First of all, you need to establish a formal practice schedule, a specific period when you will do Vipassana meditation and nothing else. When you were a baby, you did not know how to walk. Somebody went to a lot of trouble to teach you that skill. They dragged you by the arms. They gave you lots of encouragement. Made you put one foot in front of the other until you could do it by yourself. Those periods of instruction constituted a formal practice in the art of walking.
In meditation, we follow the same basic procedure. We set aside a certain time, specifically devoted to developing this mental skill called mindfulness. We devote these times exclusively to that activity, and we structure our environment so there will be a minimum of distraction. This is not the easiest skill in the world to learn. We have spent our entire life developing mental habits that are really quite contrary to the ideal of uninterrupted mindfulness. Extricating ourselves from those habits requires a bit of strategy. As we said earlier, our minds are like cups of muddy water. The object of meditation is to clarify this sludge so that we can see what is going on in there. The best way to do that is just let it sit.
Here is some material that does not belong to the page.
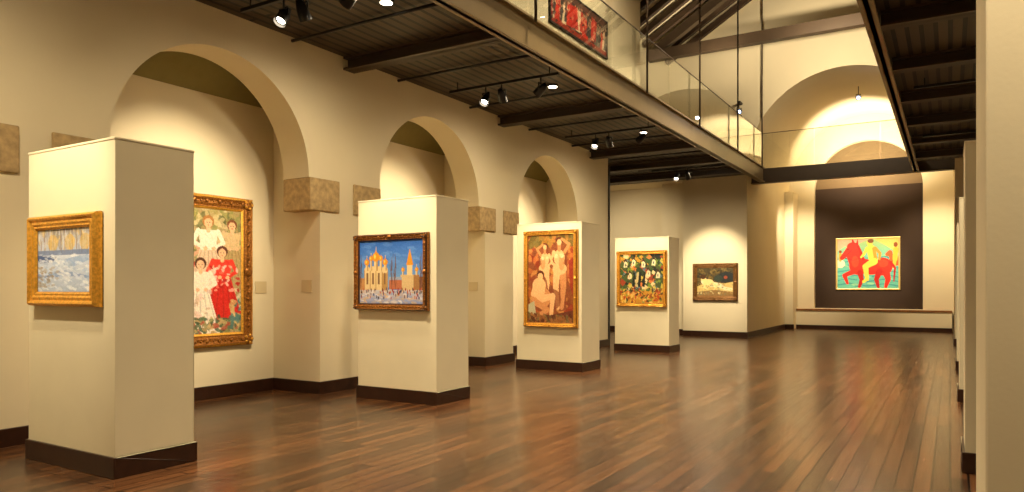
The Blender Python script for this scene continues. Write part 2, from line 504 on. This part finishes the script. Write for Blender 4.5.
def winter():
    c = Can(150, 100, (186, 198, 222), 1)
    c.grad(0, .35, (206, 196, 176), (186, 196, 216))
    c.dabs(160, (0, 0, 1, .32), [(226, 196, 130), (170, 170, 184), (204, 208, 226), (150, 144, 140)], .03, .6, 2.5, 1.5)
    for x in (.06, .13, .22, .31, .45, .52, .66, .74, .83, .93):
        c.line([(x, 0), (x+.01, .38)], .008, (140, 100, 60), .7)
    for x in (.3, .62, .9): c.ell(x, .22, .1, .13, (222, 180, 90), 0, .5)
    c.rect(0, .34, 1, .42, (110, 128, 170), .8)
    c.grad(.42, 1.0, (210, 220, 240), (172, 188, 214))
    c.poly([(0, .42), (.38, .44), (.3, .52), (0, .56)], (76, 98, 150))
    c.poly([(.42, .5), (.95, .42), (1, .5), (.6, .64)], (160, 184, 222))
    c.poly([(0, .72), (.5, .66), (1, .76), (1, .8), (.5, .74), (0, .86)], (140, 162, 206))
    c.dabs(240, (0, .4, 1, 1), [(238, 242, 250), (224, 232, 246), (170, 190, 222), (200, 212, 234)], .022, .6, 3, 0.1)
    c.dabs(50, (0, .6, .4, .95), [(150, 130, 106), (170, 160, 150)], .018, .5, 3, .1)
    return c.done(5)

def festival():
    c = Can(200, 175, (160, 140, 94), 2)
    c.dabs(420, (0, 0, 1, .45), [(136, 136, 76), (170, 156, 96), (200, 182, 134), (104, 104, 62), (186, 166, 120)], .02, .8)
    c.dabs(500, (0, .4, 1, 1), [(206, 166, 126), (222, 196, 162), (176, 110, 80), (150, 142, 100), (230, 212, 184), (190, 134, 116)], .02, .8)
    def woman(x, y, h, skin, blouse, skirt, hair, lean=0.0):
        k = h/c.asp
        c.poly([(x-.12*k+lean*.5, y+h*.42), (x+.12*k+lean*.5, y+h*.42), (x+.3*k+lean, y+h), (x-.3*k+lean, y+h)], skirt)
        for i in range(5):
            t = -.2+.1*i
            c.line([(x+t*.5*k+lean*.5, y+h*.45), (x+t*1.3*k+lean, y+h*.98)], h*.008, tuple(v*.8 for v in skirt), .7)
        c.poly([(x-.14*k, y+h*.18), (x+.14*k, y+h*.18), (x+.11*k+lean*.5, y+h*.44), (x-.11*k+lean*.5, y+h*.44)], blouse)
        c.line([(x-.14*k, y+h*.2), (x-.22*k, y+h*.34), (x-.05*k, y+h*.42)], h*.035, blouse, 1, h*.022)
        c.line([(x+.14*k, y+h*.2), (x+.22*k, y+h*.34), (x+.08*k, y+h*.42)], h*.035, blouse, 1, h*.022)
        c.ell(x-.04*k, y+h*.42, .03*k, h*.025, skin); c.ell(x+.08*k, y+h*.42, .03*k, h*.025, skin)
        c.line([(x, y+h*.12), (x, y+h*.19)], h*.028, skin)
        c.ell(x, y+h*.07, .085*k, h*.08, hair); c.ell(x, y+h*.09, .058*k, h*.062, skin)
        c.ell(x-.02*k, y+h*.085, .007*k, h*.007, (60, 40, 30)); c.ell(x+.02*k, y+h*.085, .007*k, h*.007, (60, 40, 30))
        c.ell(x, y+h*.122, .014*k, h*.006, (180, 60, 50))
    SK = (228, 180, 138)
    for x, y, h, bl, sk in ((.08, .2, .7, (226, 206, 180), (196, 60, 46)), (.24, .14, .74, (200, 70, 54), (226, 208, 180)), (.42, .18, .7, (230, 214, 190), (150, 140, 90)), (.56, .14, .6, (206, 160, 130), (190, 70, 54))):
        woman(x, y, h, SK, bl, sk, (90, 50, 30))
    woman(.93, .08, .56, SK, (206, 176, 130), (176, 150, 100), (120, 70, 36))
    woman(.74, .06, .62, SK, (238, 226, 204), (222, 190, 160), (168, 116, 60))
    woman(.85, .3, .6, SK, (222, 60, 44), (204, 40, 32), (90, 50, 30), .01)
    c.dabs(46, (.72, .46, .98, .66), [(244, 180, 160), (236, 110, 90), (250, 216, 200), (170, 26, 26)], .012)
    woman(.68, .4, .6, (232, 184, 146), (240, 224, 202), (240, 226, 206), (80, 46, 26))
    c.dabs(36, (.6, .66, .76, .98), [(226, 190, 176), (250, 240, 226), (206, 170, 140)], .014, .6)
    c.dabs(150, (.5, .88, 1, 1), [(90, 110, 80), (150, 146, 96), (70, 90, 64), (196, 166, 116), (170, 80, 60)], .014)
    c.dabs(26, (.92, .72, 1, .95), [(80, 120, 116), (210, 180, 120)], .016)
    return c.done(9)

def church():
    c = Can(160, 120, (80, 130, 206), 3)
    c.grad(0, .75, (44, 98, 186), (124, 166, 212))
    c.dabs(60, (0, 0, 1, .4), [(100, 146, 212), (60, 112, 196)], .03, .4, 3, .1)
    W = (222, 196, 144); W2 = (180, 140, 84); G = (210, 140, 34); G2 = (250, 206, 96)
    c.rect(.08, .46, .46, .8, W); c.rect(.36, .46, .46, .8, W2)
    for x in (.08, .175, .27, .365):
        c.ell(x+.047, .47, .047, .06, W); c.rect(x+.032, .52, x+.062, .7, (130, 96, 64))
        c.line([(x, .47), (x, .8)], .006, W2)
    def dome(x, y, r, base):
        c.rect(x-r*.5, y+r*.5, x+r*.5, base, W); c.rect(x+r*.1, y+r*.5, x+r*.5, base, W2)
        c.ell(x, y+r*.35, r, r*1.2, G); c.ell(x-r*.3, y+r*.2, r*.25, r*.6, G2)
        c.poly([(x-r*.4, y-r*.6), (x+r*.4, y-r*.6), (x, y-r*1.6)], G)
        c.line([(x, y-r*1.5), (x, y-r*2.3)], .004, G2)
    dome(.12, .33, .042, .48); dome(.42, .33, .042, .48); dome(.19, .27, .034, .48); dome(.35, .27, .034, .48); dome(.27, .24, .062, .48)
    c.rect(.66, .55, .95, .8, (210, 180, 130)); c.rect(.86, .55, .95, .8, (160, 116, 70))
    dome(.7, .46, .028, .56); dome(.91, .46, .028, .56)
    c.rect(.765, .4, .845, .56, W); c.poly([(.75, .4), (.86, .4), (.805, .14)], G)
    c.rect(.48, .62, .68, .78, (180, 106, 74)); c.rect(.48, .58, .68, .63, (150, 160, 184))
    c.rect(0, .6, .08, .8, (190, 136, 84)); c.rect(.95, .58, 1, .8, (120, 80, 60))
    for x in (.02, .52, .58, .97):
        for k in range(9):
            a = c.r.uniform(-.5, .5)
            c.line([(x, .78-.03*k), (x+.06*math.sin(a), .62-.05*k)], .004, (104, 64, 48), .75)
    c.grad(.79, 1, (200, 196, 200), (140, 150, 190))
    c.dabs(160, (0, .8, 1, 1), [(222, 216, 216), (140, 154, 198), (190, 176, 176), (206, 170, 130)], .018, .7, 3, .05)
    for i in range(70):
        x = c.r.uniform(0, 1); y = c.r.uniform(.77, .92)
        c.ell(x, y, .008, .026, [(150, 40, 34), (60, 60, 110), (90, 50, 36), (190, 96, 54), (50, 40, 50)][i % 5])
    return c.done(5)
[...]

Give it enough time and it will settle down. You wind up with clear water. In meditation, we set aside a specific time for this clarifying process. When viewed from the outside, it looks utterly useless. We sit there apparently as productive as a stone gargoyle. Inside, however, quite a bit is happening. The mental soup settles down, and we are left with a clarity of mind that prepares us to cope with the upcoming events of our lives.